To Learn a Language, You Must Live in that Language

At least according to Gregory Bateson (1904-1980):

Perhaps a curriculum is like a hand in that every piece and component of what they would call a curriculum is really related ideally to the other components as fingers are related to each other and to the whole hand. In other words, it is nonsense except as sort of a Faustian shortcut to learn large quantities of listed material unless the learning of those lists can be developed into some sort of organic whole. I am not against the learning of lists. I am against the failure to assimilate the components of lists together into a total vision, a total hearing, a total kinesics, perhaps, of the wholes with which we deal.

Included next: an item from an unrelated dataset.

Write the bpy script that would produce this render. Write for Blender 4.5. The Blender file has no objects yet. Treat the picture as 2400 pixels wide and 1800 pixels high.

We are all familiar with the difficulties that Anglo-Saxons face when they learn languages. Englishmen and Americans are notoriously stupid and awkward when they come to a foreign country and try to talk the native language. This is a sharp and clear example of exactly the point that I am trying to make, that we Anglo-Saxons do not learn to live in a language because we believe that it is made of separate parts. We calls these “words” and we make them into dictionaries. But that is not how the natives of the place learn to speak as children nor how they speak today. It is not even how we speak our own English—a language notorious for the number of poets it has produced. We have lost by the time we are twelve the idea of language as a living organized pattern. (“Last Lecture” (1979), A Sacred Unity: Further Steps in an Ecology of Mind, ed. Rodney E. Donaldson, (New York: Harper Collins, 1991) 311–12.)